--- START OF Recorded data ---
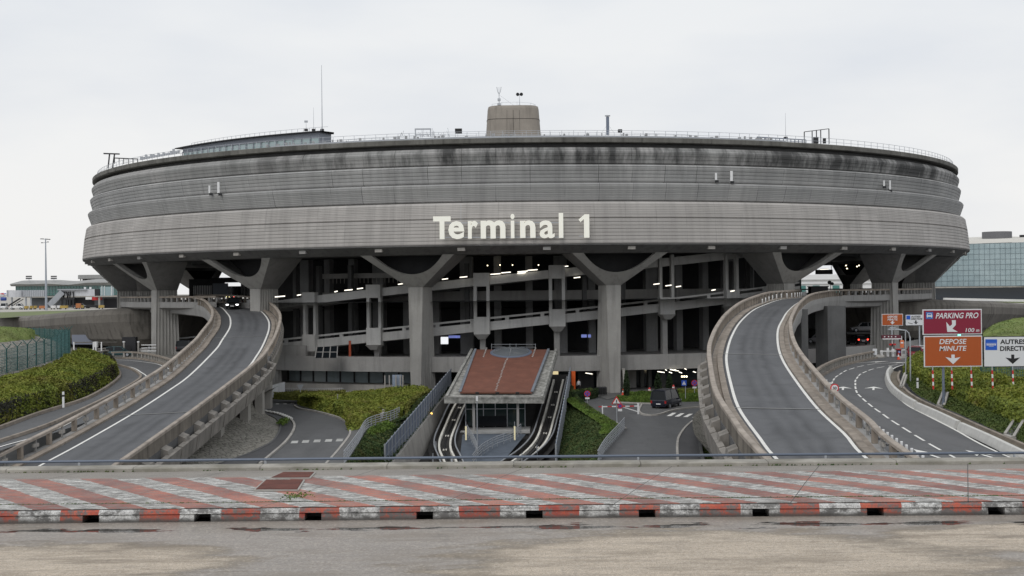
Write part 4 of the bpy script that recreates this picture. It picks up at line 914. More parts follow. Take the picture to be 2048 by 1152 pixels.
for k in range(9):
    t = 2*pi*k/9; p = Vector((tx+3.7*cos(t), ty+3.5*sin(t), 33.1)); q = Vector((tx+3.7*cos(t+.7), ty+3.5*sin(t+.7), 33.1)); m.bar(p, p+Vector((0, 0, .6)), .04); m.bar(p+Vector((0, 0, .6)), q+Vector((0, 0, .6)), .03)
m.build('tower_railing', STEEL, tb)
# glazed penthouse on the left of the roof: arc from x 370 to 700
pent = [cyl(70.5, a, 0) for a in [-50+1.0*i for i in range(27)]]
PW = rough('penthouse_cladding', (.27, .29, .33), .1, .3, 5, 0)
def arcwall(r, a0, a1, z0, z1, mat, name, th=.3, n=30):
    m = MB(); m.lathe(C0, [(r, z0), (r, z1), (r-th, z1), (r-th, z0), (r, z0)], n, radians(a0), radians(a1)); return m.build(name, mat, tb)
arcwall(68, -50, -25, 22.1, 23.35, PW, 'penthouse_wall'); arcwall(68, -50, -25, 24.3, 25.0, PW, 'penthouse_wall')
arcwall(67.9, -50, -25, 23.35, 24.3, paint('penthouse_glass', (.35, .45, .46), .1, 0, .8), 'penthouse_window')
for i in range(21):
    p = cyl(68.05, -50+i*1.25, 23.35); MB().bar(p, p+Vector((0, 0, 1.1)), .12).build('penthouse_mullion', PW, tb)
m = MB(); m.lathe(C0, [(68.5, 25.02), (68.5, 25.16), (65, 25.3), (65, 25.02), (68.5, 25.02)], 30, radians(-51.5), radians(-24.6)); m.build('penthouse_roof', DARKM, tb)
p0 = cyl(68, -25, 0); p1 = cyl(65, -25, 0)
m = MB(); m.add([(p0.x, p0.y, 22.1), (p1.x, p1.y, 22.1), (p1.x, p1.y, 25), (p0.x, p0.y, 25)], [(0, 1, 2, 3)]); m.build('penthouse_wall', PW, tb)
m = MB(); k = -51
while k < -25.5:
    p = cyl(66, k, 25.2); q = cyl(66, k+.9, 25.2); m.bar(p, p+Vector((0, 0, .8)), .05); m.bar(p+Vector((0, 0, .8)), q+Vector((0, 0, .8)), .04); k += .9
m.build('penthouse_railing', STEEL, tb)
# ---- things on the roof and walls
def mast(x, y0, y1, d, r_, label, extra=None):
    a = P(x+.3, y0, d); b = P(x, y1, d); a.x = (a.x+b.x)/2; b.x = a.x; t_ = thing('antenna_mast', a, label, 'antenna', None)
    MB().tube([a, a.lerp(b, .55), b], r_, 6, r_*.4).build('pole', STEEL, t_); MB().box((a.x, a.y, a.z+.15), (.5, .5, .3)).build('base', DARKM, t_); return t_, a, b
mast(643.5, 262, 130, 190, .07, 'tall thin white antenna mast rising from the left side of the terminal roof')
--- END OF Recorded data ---
--- START OF Recorded data ---
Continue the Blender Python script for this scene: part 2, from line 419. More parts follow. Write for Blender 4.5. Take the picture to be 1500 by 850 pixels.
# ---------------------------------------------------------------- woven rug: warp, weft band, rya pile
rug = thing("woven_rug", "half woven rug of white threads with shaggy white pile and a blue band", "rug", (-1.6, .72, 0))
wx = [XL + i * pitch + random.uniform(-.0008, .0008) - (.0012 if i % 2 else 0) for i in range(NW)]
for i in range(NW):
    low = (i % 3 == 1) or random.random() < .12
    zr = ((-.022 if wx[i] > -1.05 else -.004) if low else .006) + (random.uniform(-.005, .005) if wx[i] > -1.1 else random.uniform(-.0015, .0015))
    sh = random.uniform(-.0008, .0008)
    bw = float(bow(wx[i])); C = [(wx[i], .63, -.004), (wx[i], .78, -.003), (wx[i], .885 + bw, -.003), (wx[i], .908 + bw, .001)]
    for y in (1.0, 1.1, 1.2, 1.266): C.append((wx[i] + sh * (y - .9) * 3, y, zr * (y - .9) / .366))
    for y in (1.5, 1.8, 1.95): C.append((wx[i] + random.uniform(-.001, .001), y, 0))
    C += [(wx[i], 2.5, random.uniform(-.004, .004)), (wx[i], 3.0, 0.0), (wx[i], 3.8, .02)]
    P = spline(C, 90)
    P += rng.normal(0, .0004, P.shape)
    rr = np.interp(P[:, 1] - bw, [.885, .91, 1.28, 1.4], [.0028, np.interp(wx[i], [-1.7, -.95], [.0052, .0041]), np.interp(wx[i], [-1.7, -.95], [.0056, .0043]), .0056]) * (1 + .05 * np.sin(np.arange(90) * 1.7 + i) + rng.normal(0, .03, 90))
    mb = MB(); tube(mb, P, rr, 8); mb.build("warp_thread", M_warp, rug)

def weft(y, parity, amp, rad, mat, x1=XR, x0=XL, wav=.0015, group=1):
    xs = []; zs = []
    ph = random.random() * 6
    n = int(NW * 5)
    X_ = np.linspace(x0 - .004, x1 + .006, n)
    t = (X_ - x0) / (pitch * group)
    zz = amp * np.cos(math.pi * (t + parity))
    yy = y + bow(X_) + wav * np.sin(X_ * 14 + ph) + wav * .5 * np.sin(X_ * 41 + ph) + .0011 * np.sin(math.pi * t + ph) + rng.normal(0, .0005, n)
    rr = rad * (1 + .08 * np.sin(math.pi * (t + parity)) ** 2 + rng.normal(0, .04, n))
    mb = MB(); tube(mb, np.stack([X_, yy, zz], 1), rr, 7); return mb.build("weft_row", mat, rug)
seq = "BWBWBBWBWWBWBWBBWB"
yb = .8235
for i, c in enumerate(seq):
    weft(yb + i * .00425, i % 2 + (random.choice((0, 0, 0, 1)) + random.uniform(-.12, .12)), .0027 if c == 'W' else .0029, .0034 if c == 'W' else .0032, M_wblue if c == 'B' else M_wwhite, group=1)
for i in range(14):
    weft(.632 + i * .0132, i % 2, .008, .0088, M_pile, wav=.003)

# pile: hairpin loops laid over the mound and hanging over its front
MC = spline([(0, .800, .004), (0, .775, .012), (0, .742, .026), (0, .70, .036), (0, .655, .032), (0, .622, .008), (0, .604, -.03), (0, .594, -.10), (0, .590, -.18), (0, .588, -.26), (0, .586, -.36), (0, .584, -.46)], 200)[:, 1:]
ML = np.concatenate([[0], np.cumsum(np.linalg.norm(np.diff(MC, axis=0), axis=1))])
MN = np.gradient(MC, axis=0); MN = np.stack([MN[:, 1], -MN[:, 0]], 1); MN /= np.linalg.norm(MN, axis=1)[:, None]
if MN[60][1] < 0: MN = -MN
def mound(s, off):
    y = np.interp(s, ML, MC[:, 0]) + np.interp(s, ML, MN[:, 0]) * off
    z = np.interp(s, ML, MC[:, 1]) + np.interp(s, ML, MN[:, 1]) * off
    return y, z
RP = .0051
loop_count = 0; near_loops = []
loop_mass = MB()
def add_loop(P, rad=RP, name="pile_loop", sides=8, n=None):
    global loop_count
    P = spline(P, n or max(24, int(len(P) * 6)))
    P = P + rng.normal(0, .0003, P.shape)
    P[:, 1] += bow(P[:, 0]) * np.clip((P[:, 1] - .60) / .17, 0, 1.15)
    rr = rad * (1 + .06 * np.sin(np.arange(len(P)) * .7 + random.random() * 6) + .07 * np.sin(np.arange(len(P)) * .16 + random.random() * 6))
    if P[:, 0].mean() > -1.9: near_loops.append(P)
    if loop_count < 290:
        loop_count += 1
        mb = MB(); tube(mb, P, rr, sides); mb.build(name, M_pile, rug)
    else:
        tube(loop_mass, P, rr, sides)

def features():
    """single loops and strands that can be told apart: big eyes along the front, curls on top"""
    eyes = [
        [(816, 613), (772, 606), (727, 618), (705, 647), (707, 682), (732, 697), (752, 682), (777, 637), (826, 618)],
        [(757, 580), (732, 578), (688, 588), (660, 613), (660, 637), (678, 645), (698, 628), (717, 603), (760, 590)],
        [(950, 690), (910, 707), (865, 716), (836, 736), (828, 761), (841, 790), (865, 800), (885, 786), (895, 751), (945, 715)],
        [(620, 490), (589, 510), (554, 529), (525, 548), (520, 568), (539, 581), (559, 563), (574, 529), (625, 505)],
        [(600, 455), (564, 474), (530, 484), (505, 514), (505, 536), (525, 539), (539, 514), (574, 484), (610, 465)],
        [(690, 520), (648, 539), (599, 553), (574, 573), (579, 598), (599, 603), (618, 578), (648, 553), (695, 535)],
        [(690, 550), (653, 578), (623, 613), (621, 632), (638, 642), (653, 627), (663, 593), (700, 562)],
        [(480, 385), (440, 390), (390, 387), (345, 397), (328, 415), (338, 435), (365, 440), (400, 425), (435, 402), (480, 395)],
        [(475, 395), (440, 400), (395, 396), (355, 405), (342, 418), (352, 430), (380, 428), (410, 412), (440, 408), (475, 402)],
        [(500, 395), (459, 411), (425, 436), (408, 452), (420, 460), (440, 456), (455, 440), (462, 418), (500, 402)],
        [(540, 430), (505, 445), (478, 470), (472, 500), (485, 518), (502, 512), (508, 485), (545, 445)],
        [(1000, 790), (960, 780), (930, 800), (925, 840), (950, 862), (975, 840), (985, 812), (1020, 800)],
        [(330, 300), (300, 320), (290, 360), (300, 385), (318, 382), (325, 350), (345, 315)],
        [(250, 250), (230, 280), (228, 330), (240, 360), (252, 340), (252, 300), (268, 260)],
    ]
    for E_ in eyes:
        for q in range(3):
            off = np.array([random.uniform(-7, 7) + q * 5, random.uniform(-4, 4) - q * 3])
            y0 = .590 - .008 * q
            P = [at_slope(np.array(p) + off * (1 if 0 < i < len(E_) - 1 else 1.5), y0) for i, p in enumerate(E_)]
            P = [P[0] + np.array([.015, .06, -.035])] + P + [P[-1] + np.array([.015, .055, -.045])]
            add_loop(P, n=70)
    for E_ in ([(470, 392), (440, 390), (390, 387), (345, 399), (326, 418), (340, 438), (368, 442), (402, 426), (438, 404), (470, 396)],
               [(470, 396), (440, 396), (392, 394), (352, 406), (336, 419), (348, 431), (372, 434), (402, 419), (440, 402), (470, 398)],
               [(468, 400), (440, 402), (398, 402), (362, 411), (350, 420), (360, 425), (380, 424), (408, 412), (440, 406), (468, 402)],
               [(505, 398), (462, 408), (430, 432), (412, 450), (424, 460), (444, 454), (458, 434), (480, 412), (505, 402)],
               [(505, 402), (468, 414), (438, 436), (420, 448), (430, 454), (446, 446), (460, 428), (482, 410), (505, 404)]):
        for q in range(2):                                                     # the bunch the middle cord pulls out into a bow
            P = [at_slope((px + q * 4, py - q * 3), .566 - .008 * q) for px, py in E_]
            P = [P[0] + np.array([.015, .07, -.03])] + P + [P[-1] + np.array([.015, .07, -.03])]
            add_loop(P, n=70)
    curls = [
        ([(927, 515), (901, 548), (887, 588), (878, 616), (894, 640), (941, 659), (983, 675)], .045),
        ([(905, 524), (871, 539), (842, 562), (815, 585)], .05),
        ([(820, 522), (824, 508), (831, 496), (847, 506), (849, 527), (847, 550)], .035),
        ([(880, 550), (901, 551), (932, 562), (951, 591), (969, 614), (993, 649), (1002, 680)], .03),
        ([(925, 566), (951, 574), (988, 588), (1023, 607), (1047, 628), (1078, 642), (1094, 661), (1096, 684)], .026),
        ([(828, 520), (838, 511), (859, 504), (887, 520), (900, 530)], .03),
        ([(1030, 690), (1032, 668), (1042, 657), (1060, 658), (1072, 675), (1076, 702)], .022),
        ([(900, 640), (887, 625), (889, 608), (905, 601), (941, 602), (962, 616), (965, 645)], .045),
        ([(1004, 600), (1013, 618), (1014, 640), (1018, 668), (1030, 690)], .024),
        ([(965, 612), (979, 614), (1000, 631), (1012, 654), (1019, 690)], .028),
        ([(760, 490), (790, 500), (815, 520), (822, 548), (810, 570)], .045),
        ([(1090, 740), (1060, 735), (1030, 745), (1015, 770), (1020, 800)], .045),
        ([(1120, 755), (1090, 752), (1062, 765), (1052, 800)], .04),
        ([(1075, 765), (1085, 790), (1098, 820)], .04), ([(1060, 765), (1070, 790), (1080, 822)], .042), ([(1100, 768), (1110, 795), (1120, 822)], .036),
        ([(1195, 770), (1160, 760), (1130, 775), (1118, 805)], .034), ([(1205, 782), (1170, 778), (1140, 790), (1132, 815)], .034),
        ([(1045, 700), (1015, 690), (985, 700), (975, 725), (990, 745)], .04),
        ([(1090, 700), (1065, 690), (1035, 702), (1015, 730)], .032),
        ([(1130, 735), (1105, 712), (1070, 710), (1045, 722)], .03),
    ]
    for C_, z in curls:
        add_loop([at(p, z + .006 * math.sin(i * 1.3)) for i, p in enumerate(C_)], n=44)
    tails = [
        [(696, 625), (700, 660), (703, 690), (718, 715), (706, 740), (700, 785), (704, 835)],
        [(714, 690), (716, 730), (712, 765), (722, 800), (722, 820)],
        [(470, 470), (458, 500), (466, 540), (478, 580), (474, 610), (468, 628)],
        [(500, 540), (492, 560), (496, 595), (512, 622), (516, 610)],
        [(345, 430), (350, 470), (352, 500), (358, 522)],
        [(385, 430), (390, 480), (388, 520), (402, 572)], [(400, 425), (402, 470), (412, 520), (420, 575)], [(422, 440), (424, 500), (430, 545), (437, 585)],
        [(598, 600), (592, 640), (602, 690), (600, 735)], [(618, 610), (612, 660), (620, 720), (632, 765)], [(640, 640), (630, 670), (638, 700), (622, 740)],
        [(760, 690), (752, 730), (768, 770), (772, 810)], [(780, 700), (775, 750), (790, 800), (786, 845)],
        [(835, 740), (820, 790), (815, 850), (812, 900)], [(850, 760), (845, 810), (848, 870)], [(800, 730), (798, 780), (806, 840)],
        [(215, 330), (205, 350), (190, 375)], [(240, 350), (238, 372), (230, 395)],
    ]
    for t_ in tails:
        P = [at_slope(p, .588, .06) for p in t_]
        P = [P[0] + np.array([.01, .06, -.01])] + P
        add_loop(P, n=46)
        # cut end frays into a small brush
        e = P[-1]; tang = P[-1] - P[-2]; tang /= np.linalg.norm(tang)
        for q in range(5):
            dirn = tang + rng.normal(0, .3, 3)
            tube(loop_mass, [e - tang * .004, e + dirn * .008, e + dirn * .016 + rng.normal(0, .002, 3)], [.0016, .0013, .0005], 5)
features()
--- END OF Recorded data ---
--- START OF Recorded data ---
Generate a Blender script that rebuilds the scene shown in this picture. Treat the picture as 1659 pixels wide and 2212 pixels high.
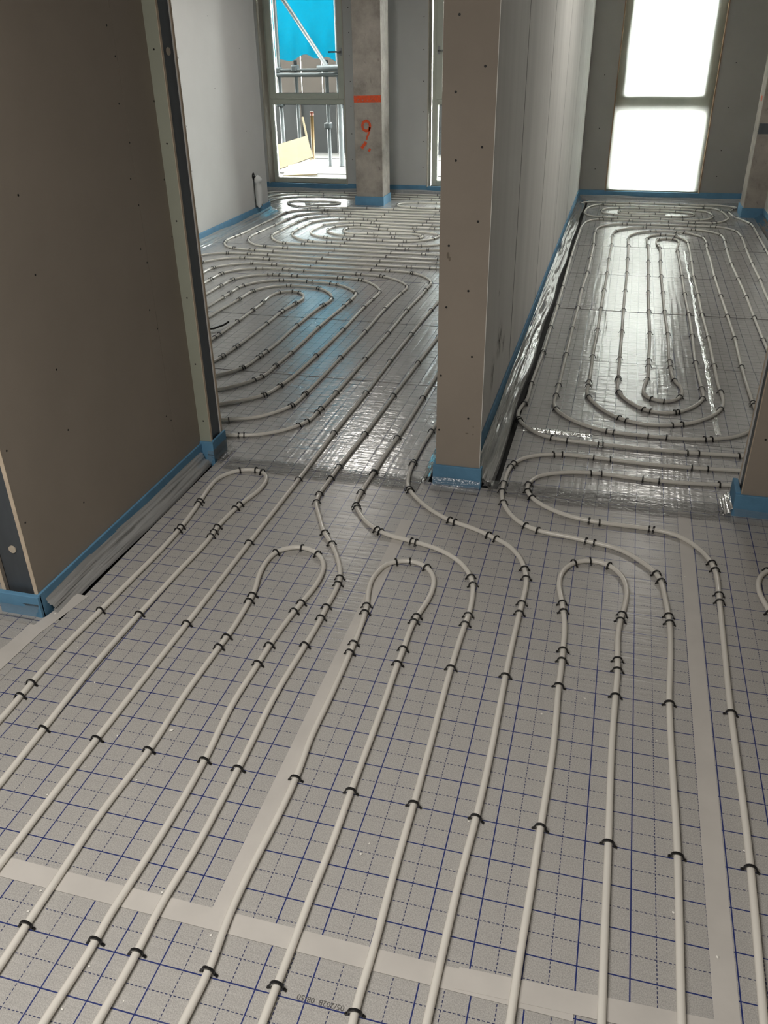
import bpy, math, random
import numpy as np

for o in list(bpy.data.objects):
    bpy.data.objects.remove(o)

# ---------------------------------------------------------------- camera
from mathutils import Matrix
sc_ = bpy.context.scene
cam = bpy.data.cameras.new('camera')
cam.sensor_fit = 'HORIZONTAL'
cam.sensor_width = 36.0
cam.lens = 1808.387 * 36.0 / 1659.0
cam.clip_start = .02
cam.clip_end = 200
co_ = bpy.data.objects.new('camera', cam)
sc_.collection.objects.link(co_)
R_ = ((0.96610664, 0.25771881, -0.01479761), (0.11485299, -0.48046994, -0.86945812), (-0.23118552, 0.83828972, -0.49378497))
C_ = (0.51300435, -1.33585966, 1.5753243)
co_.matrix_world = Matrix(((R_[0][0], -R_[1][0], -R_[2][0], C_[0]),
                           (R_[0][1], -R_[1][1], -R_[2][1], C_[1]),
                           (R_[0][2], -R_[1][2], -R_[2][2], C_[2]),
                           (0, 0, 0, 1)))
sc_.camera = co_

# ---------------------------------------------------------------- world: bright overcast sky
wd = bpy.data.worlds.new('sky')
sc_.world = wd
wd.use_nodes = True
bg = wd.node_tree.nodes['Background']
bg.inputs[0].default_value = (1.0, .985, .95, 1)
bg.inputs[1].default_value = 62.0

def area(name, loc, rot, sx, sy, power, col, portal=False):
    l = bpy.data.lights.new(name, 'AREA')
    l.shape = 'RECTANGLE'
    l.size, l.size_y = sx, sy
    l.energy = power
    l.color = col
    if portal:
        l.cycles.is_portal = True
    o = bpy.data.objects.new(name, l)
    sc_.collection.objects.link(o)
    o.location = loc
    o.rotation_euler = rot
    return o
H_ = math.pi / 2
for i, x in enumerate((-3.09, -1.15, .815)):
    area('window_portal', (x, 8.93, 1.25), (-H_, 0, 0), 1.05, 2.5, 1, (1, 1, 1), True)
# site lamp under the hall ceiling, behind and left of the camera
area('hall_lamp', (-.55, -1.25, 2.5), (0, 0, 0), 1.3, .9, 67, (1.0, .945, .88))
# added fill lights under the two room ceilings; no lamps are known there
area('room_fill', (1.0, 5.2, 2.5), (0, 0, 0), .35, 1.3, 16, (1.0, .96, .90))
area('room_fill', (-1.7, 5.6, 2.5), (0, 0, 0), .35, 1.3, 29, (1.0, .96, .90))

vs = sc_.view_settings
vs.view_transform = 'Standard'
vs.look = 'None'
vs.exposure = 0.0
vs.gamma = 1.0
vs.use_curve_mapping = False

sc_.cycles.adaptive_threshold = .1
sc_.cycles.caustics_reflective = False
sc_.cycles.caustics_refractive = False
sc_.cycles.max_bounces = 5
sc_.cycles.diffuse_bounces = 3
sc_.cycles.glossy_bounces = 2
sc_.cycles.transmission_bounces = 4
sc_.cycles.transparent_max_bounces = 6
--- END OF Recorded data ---
- [Your objective] Only the lines between the line with "Generate a Blender" and the line with "bg.inputs[1].default_value = 62.0", inclusive, should be reproduced, exactly as written and without pictures.

- [Exercise solution]
Generate a Blender script that rebuilds the scene shown in this picture. Treat the picture as 1659 pixels wide and 2212 pixels high.
import bpy, math, random
import numpy as np

for o in list(bpy.data.objects):
    bpy.data.objects.remove(o)

# ---------------------------------------------------------------- camera
from mathutils import Matrix
sc_ = bpy.context.scene
cam = bpy.data.cameras.new('camera')
cam.sensor_fit = 'HORIZONTAL'
cam.sensor_width = 36.0
cam.lens = 1808.387 * 36.0 / 1659.0
cam.clip_start = .02
cam.clip_end = 200
co_ = bpy.data.objects.new('camera', cam)
sc_.collection.objects.link(co_)
R_ = ((0.96610664, 0.25771881, -0.01479761), (0.11485299, -0.48046994, -0.86945812), (-0.23118552, 0.83828972, -0.49378497))
C_ = (0.51300435, -1.33585966, 1.5753243)
co_.matrix_world = Matrix(((R_[0][0], -R_[1][0], -R_[2][0], C_[0]),
                           (R_[0][1], -R_[1][1], -R_[2][1], C_[1]),
                           (R_[0][2], -R_[1][2], -R_[2][2], C_[2]),
                           (0, 0, 0, 1)))
sc_.camera = co_

# ---------------------------------------------------------------- world: bright overcast sky
wd = bpy.data.worlds.new('sky')
sc_.world = wd
wd.use_nodes = True
bg = wd.node_tree.nodes['Background']
bg.inputs[0].default_value = (1.0, .985, .95, 1)
bg.inputs[1].default_value = 62.0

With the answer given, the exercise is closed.